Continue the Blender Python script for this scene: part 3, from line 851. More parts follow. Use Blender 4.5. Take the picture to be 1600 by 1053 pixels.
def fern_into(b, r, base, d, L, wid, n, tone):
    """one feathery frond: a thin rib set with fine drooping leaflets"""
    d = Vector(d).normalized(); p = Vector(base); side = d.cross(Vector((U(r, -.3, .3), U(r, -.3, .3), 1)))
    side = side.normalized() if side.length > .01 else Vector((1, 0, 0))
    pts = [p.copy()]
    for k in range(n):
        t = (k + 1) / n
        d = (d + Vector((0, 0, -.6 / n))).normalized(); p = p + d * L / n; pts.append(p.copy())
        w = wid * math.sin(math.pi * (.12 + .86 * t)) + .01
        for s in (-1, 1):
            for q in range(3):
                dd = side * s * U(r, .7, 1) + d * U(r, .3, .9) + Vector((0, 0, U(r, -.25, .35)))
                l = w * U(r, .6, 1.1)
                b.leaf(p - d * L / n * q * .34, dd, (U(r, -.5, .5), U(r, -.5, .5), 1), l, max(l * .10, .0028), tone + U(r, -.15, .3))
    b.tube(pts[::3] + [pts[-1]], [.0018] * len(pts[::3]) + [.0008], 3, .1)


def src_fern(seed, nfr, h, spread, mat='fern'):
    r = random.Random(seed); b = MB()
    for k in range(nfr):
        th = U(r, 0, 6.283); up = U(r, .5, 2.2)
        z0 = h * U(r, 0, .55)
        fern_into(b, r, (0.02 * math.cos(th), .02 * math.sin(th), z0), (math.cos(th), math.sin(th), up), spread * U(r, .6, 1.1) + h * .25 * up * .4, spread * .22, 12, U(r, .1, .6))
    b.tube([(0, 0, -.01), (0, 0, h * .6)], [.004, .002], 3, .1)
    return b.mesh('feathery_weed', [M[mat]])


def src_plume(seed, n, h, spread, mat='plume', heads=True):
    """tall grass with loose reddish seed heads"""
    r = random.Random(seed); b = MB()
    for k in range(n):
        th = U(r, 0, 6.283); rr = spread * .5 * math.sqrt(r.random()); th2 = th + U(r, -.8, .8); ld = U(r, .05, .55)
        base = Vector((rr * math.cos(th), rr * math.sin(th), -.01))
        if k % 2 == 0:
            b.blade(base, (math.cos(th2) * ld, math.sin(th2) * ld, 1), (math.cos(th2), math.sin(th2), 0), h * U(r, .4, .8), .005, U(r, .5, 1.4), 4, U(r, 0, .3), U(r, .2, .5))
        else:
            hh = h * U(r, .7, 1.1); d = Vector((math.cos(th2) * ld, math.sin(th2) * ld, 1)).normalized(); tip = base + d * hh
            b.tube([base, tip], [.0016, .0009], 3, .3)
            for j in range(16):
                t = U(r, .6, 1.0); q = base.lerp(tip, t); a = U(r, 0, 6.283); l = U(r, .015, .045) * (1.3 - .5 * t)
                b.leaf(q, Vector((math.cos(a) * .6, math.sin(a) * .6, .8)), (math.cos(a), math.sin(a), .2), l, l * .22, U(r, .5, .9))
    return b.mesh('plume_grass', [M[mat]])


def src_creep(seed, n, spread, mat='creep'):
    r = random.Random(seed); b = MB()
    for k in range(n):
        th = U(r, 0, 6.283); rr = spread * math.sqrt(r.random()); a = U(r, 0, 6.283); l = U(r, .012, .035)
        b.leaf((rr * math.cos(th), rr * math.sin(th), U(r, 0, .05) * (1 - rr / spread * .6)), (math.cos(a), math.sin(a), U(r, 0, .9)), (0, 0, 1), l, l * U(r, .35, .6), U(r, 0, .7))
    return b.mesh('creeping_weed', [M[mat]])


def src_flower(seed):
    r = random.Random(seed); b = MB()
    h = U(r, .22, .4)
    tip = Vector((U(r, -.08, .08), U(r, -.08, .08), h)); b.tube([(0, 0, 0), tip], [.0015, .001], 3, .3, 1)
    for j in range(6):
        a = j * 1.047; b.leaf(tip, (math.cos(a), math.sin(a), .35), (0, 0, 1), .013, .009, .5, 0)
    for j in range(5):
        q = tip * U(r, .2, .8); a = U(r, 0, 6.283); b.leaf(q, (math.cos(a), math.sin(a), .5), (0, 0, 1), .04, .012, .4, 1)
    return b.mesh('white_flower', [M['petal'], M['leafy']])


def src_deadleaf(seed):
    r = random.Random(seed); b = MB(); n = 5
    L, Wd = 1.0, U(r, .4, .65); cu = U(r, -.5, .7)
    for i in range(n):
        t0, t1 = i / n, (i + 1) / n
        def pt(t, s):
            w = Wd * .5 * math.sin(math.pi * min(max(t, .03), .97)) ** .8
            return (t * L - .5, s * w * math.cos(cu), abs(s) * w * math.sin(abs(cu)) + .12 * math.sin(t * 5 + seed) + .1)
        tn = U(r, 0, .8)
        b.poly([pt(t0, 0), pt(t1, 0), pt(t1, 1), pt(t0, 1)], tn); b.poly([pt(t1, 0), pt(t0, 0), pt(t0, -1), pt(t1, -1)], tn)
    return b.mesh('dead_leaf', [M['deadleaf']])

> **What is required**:
Make an exact copy of all the data.

> **Solution for this task**:
Continue the Blender Python script for this scene: part 3, from line 851. More parts follow. Use Blender 4.5. Take the picture to be 1600 by 1053 pixels.
def fern_into(b, r, base, d, L, wid, n, tone):
    """one feathery frond: a thin rib set with fine drooping leaflets"""
    d = Vector(d).normalized(); p = Vector(base); side = d.cross(Vector((U(r, -.3, .3), U(r, -.3, .3), 1)))
    side = side.normalized() if side.length > .01 else Vector((1, 0, 0))
    pts = [p.copy()]
    for k in range(n):
        t = (k + 1) / n
        d = (d + Vector((0, 0, -.6 / n))).normalized(); p = p + d * L / n; pts.append(p.copy())
        w = wid * math.sin(math.pi * (.12 + .86 * t)) + .01
        for s in (-1, 1):
            for q in range(3):
                dd = side * s * U(r, .7, 1) + d * U(r, .3, .9) + Vector((0, 0, U(r, -.25, .35)))
                l = w * U(r, .6, 1.1)
                b.leaf(p - d * L / n * q * .34, dd, (U(r, -.5, .5), U(r, -.5, .5), 1), l, max(l * .10, .0028), tone + U(r, -.15, .3))
    b.tube(pts[::3] + [pts[-1]], [.0018] * len(pts[::3]) + [.0008], 3, .1)


def src_fern(seed, nfr, h, spread, mat='fern'):
    r = random.Random(seed); b = MB()
    for k in range(nfr):
        th = U(r, 0, 6.283); up = U(r, .5, 2.2)
        z0 = h * U(r, 0, .55)
        fern_into(b, r, (0.02 * math.cos(th), .02 * math.sin(th), z0), (math.cos(th), math.sin(th), up), spread * U(r, .6, 1.1) + h * .25 * up * .4, spread * .22, 12, U(r, .1, .6))
    b.tube([(0, 0, -.01), (0, 0, h * .6)], [.004, .002], 3, .1)
    return b.mesh('feathery_weed', [M[mat]])


def src_plume(seed, n, h, spread, mat='plume', heads=True):
    """tall grass with loose reddish seed heads"""
    r = random.Random(seed); b = MB()
    for k in range(n):
        th = U(r, 0, 6.283); rr = spread * .5 * math.sqrt(r.random()); th2 = th + U(r, -.8, .8); ld = U(r, .05, .55)
        base = Vector((rr * math.cos(th), rr * math.sin(th), -.01))
        if k % 2 == 0:
            b.blade(base, (math.cos(th2) * ld, math.sin(th2) * ld, 1), (math.cos(th2), math.sin(th2), 0), h * U(r, .4, .8), .005, U(r, .5, 1.4), 4, U(r, 0, .3), U(r, .2, .5))
        else:
            hh = h * U(r, .7, 1.1); d = Vector((math.cos(th2) * ld, math.sin(th2) * ld, 1)).normalized(); tip = base + d * hh
            b.tube([base, tip], [.0016, .0009], 3, .3)
            for j in range(16):
                t = U(r, .6, 1.0); q = base.lerp(tip, t); a = U(r, 0, 6.283); l = U(r, .015, .045) * (1.3 - .5 * t)
                b.leaf(q, Vector((math.cos(a) * .6, math.sin(a) * .6, .8)), (math.cos(a), math.sin(a), .2), l, l * .22, U(r, .5, .9))
    return b.mesh('plume_grass', [M[mat]])


def src_creep(seed, n, spread, mat='creep'):
    r = random.Random(seed); b = MB()
    for k in range(n):
        th = U(r, 0, 6.283); rr = spread * math.sqrt(r.random()); a = U(r, 0, 6.283); l = U(r, .012, .035)
        b.leaf((rr * math.cos(th), rr * math.sin(th), U(r, 0, .05) * (1 - rr / spread * .6)), (math.cos(a), math.sin(a), U(r, 0, .9)), (0, 0, 1), l, l * U(r, .35, .6), U(r, 0, .7))
    return b.mesh('creeping_weed', [M[mat]])


def src_flower(seed):
    r = random.Random(seed); b = MB()
    h = U(r, .22, .4)
    tip = Vector((U(r, -.08, .08), U(r, -.08, .08), h)); b.tube([(0, 0, 0), tip], [.0015, .001], 3, .3, 1)
    for j in range(6):
        a = j * 1.047; b.leaf(tip, (math.cos(a), math.sin(a), .35), (0, 0, 1), .013, .009, .5, 0)
    for j in range(5):
        q = tip * U(r, .2, .8); a = U(r, 0, 6.283); b.leaf(q, (math.cos(a), math.sin(a), .5), (0, 0, 1), .04, .012, .4, 1)
    return b.mesh('white_flower', [M['petal'], M['leafy']])


def src_deadleaf(seed):
    r = random.Random(seed); b = MB(); n = 5
    L, Wd = 1.0, U(r, .4, .65); cu = U(r, -.5, .7)
    for i in range(n):
        t0, t1 = i / n, (i + 1) / n
        def pt(t, s):
            w = Wd * .5 * math.sin(math.pi * min(max(t, .03), .97)) ** .8
            return (t * L - .5, s * w * math.cos(cu), abs(s) * w * math.sin(abs(cu)) + .12 * math.sin(t * 5 + seed) + .1)
        tn = U(r, 0, .8)
        b.poly([pt(t0, 0), pt(t1, 0), pt(t1, 1), pt(t0, 1)], tn); b.poly([pt(t1, 0), pt(t0, 0), pt(t0, -1), pt(t1, -1)], tn)
    return b.mesh('dead_leaf', [M['deadleaf']])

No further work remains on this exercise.